Work to be completed:
Transcribe the material from its first line onward, ending with the line that contains "C = sc.collection" and adding nothing beyond it.
--- BEGIN Source material ---
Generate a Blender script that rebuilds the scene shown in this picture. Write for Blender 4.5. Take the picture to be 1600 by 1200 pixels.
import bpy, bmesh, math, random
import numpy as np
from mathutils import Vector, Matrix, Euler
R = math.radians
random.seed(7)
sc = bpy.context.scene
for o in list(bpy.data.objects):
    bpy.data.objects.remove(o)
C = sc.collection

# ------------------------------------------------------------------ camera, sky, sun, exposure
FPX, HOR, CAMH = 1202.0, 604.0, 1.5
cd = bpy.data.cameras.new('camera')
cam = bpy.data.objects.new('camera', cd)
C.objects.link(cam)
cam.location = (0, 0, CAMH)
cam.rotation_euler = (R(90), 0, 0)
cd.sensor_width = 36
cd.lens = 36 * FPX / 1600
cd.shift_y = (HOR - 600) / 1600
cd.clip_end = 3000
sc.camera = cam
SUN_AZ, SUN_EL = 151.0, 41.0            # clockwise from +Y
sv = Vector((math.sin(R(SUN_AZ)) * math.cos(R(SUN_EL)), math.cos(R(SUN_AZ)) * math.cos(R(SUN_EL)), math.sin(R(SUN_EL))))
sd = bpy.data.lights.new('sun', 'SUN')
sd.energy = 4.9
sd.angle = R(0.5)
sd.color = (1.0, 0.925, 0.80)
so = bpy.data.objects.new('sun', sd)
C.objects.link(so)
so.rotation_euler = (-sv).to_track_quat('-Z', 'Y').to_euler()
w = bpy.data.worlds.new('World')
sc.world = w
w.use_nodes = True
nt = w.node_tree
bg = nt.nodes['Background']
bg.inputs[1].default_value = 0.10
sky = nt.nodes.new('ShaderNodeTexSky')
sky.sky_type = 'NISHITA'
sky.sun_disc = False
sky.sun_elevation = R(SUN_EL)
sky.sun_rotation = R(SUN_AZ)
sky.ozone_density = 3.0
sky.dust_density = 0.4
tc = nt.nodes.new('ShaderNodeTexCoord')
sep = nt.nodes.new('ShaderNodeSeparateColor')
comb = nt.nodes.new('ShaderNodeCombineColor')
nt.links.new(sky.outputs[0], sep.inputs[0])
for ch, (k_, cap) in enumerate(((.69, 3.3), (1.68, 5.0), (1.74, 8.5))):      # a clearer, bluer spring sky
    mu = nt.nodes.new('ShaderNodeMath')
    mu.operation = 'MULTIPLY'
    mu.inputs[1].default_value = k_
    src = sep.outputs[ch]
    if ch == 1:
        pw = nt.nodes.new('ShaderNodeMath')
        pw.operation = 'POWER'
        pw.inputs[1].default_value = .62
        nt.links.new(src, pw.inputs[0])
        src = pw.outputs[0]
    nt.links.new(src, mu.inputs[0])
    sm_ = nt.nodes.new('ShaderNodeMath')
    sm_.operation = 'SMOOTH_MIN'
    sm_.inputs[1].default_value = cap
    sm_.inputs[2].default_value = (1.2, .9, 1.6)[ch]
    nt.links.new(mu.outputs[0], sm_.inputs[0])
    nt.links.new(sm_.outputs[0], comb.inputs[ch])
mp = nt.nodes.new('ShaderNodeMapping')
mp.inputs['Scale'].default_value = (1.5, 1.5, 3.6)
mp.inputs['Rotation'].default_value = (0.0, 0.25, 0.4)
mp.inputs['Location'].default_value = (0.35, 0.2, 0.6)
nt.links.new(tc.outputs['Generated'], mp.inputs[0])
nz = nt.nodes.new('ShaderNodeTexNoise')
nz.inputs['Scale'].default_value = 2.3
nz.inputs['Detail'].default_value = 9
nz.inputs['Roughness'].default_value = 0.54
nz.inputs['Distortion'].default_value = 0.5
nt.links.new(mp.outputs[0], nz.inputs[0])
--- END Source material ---
Task result:
Generate a Blender script that rebuilds the scene shown in this picture. Write for Blender 4.5. Take the picture to be 1600 by 1200 pixels.
import bpy, bmesh, math, random
import numpy as np
from mathutils import Vector, Matrix, Euler
R = math.radians
random.seed(7)
sc = bpy.context.scene
for o in list(bpy.data.objects):
    bpy.data.objects.remove(o)
C = sc.collection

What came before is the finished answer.